Directions
Copy each line exactly.

************

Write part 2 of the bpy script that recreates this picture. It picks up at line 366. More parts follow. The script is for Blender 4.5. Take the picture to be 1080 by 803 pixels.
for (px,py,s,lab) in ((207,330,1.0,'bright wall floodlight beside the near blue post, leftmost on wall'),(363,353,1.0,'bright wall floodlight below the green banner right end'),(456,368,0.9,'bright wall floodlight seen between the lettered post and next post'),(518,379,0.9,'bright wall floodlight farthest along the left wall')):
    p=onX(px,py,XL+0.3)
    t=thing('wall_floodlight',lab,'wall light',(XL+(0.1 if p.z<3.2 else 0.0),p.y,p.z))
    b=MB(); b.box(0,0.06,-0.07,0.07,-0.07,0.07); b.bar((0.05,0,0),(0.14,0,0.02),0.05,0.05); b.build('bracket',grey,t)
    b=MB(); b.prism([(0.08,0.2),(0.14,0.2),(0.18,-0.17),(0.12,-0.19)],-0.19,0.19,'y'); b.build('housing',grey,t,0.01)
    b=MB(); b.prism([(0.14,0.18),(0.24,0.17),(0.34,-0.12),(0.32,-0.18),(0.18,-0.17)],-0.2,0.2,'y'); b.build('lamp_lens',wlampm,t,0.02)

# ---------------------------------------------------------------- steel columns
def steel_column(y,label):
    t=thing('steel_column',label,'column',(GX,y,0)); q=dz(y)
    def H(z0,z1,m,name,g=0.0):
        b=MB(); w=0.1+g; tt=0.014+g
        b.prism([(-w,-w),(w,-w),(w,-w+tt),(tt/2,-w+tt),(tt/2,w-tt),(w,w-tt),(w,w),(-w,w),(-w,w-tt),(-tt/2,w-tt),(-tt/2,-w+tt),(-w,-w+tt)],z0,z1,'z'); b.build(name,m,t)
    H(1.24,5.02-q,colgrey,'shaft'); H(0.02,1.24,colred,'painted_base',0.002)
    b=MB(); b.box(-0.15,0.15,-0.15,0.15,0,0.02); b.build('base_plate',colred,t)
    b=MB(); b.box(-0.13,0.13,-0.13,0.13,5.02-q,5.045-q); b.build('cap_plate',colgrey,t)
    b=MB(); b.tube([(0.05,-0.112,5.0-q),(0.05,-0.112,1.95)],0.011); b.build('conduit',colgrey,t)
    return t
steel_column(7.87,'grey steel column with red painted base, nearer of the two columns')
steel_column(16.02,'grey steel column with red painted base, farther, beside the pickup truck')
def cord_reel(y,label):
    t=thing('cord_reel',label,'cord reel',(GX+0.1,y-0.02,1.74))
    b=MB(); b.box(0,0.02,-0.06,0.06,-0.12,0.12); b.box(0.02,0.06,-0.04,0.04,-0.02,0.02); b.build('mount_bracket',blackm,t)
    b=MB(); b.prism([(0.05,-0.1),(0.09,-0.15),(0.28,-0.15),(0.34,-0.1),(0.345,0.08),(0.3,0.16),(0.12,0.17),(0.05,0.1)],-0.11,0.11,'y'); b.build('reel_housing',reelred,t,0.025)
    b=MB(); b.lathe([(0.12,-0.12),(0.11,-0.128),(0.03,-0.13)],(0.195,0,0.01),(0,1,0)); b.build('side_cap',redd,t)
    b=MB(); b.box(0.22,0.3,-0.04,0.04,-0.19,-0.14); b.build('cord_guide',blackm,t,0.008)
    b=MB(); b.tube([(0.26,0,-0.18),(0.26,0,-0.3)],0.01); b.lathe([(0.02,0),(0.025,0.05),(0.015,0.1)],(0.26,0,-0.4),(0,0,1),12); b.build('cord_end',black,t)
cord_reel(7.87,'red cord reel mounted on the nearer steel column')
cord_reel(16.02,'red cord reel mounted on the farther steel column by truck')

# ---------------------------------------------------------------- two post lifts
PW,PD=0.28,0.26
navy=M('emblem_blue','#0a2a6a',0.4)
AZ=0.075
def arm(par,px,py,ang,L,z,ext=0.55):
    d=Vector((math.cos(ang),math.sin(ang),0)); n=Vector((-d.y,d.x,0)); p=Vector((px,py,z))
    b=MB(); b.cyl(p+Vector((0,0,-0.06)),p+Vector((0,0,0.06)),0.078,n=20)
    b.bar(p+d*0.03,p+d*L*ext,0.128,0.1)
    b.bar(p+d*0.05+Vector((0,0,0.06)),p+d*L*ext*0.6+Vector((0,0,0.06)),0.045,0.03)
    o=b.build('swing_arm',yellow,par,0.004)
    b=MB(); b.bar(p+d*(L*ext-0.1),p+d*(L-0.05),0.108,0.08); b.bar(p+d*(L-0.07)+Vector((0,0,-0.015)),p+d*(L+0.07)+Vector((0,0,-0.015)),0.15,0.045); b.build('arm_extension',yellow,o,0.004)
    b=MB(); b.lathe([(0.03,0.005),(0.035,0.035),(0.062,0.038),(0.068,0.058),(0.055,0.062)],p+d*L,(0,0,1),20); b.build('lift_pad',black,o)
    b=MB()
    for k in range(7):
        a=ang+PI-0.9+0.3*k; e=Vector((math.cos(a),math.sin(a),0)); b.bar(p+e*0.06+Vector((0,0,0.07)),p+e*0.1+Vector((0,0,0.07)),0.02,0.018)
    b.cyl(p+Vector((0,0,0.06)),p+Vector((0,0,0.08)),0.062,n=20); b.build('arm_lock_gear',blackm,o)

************

Output of the exercise
Write part 2 of the bpy script that recreates this picture. It picks up at line 366. More parts follow. The script is for Blender 4.5. Take the picture to be 1080 by 803 pixels.
for (px,py,s,lab) in ((207,330,1.0,'bright wall floodlight beside the near blue post, leftmost on wall'),(363,353,1.0,'bright wall floodlight below the green banner right end'),(456,368,0.9,'bright wall floodlight seen between the lettered post and next post'),(518,379,0.9,'bright wall floodlight farthest along the left wall')):
    p=onX(px,py,XL+0.3)
    t=thing('wall_floodlight',lab,'wall light',(XL+(0.1 if p.z<3.2 else 0.0),p.y,p.z))
    b=MB(); b.box(0,0.06,-0.07,0.07,-0.07,0.07); b.bar((0.05,0,0),(0.14,0,0.02),0.05,0.05); b.build('bracket',grey,t)
    b=MB(); b.prism([(0.08,0.2),(0.14,0.2),(0.18,-0.17),(0.12,-0.19)],-0.19,0.19,'y'); b.build('housing',grey,t,0.01)
    b=MB(); b.prism([(0.14,0.18),(0.24,0.17),(0.34,-0.12),(0.32,-0.18),(0.18,-0.17)],-0.2,0.2,'y'); b.build('lamp_lens',wlampm,t,0.02)

# ---------------------------------------------------------------- steel columns
def steel_column(y,label):
    t=thing('steel_column',label,'column',(GX,y,0)); q=dz(y)
    def H(z0,z1,m,name,g=0.0):
        b=MB(); w=0.1+g; tt=0.014+g
        b.prism([(-w,-w),(w,-w),(w,-w+tt),(tt/2,-w+tt),(tt/2,w-tt),(w,w-tt),(w,w),(-w,w),(-w,w-tt),(-tt/2,w-tt),(-tt/2,-w+tt),(-w,-w+tt)],z0,z1,'z'); b.build(name,m,t)
    H(1.24,5.02-q,colgrey,'shaft'); H(0.02,1.24,colred,'painted_base',0.002)
    b=MB(); b.box(-0.15,0.15,-0.15,0.15,0,0.02); b.build('base_plate',colred,t)
    b=MB(); b.box(-0.13,0.13,-0.13,0.13,5.02-q,5.045-q); b.build('cap_plate',colgrey,t)
    b=MB(); b.tube([(0.05,-0.112,5.0-q),(0.05,-0.112,1.95)],0.011); b.build('conduit',colgrey,t)
    return t
steel_column(7.87,'grey steel column with red painted base, nearer of the two columns')
steel_column(16.02,'grey steel column with red painted base, farther, beside the pickup truck')
def cord_reel(y,label):
    t=thing('cord_reel',label,'cord reel',(GX+0.1,y-0.02,1.74))
    b=MB(); b.box(0,0.02,-0.06,0.06,-0.12,0.12); b.box(0.02,0.06,-0.04,0.04,-0.02,0.02); b.build('mount_bracket',blackm,t)
    b=MB(); b.prism([(0.05,-0.1),(0.09,-0.15),(0.28,-0.15),(0.34,-0.1),(0.345,0.08),(0.3,0.16),(0.12,0.17),(0.05,0.1)],-0.11,0.11,'y'); b.build('reel_housing',reelred,t,0.025)
    b=MB(); b.lathe([(0.12,-0.12),(0.11,-0.128),(0.03,-0.13)],(0.195,0,0.01),(0,1,0)); b.build('side_cap',redd,t)
    b=MB(); b.box(0.22,0.3,-0.04,0.04,-0.19,-0.14); b.build('cord_guide',blackm,t,0.008)
    b=MB(); b.tube([(0.26,0,-0.18),(0.26,0,-0.3)],0.01); b.lathe([(0.02,0),(0.025,0.05),(0.015,0.1)],(0.26,0,-0.4),(0,0,1),12); b.build('cord_end',black,t)
cord_reel(7.87,'red cord reel mounted on the nearer steel column')
cord_reel(16.02,'red cord reel mounted on the farther steel column by truck')

# ---------------------------------------------------------------- two post lifts
PW,PD=0.28,0.26
navy=M('emblem_blue','#0a2a6a',0.4)
AZ=0.075
def arm(par,px,py,ang,L,z,ext=0.55):
    d=Vector((math.cos(ang),math.sin(ang),0)); n=Vector((-d.y,d.x,0)); p=Vector((px,py,z))
    b=MB(); b.cyl(p+Vector((0,0,-0.06)),p+Vector((0,0,0.06)),0.078,n=20)
    b.bar(p+d*0.03,p+d*L*ext,0.128,0.1)
    b.bar(p+d*0.05+Vector((0,0,0.06)),p+d*L*ext*0.6+Vector((0,0,0.06)),0.045,0.03)
    o=b.build('swing_arm',yellow,par,0.004)
    b=MB(); b.bar(p+d*(L*ext-0.1),p+d*(L-0.05),0.108,0.08); b.bar(p+d*(L-0.07)+Vector((0,0,-0.015)),p+d*(L+0.07)+Vector((0,0,-0.015)),0.15,0.045); b.build('arm_extension',yellow,o,0.004)
    b=MB(); b.lathe([(0.03,0.005),(0.035,0.035),(0.062,0.038),(0.068,0.058),(0.055,0.062)],p+d*L,(0,0,1),20); b.build('lift_pad',black,o)
    b=MB()
    for k in range(7):
        a=ang+PI-0.9+0.3*k; e=Vector((math.cos(a),math.sin(a),0)); b.bar(p+e*0.06+Vector((0,0,0.07)),p+e*0.1+Vector((0,0,0.07)),0.02,0.018)
    b.cyl(p+Vector((0,0,0.06)),p+Vector((0,0,0.08)),0.062,n=20); b.build('arm_lock_gear',blackm,o)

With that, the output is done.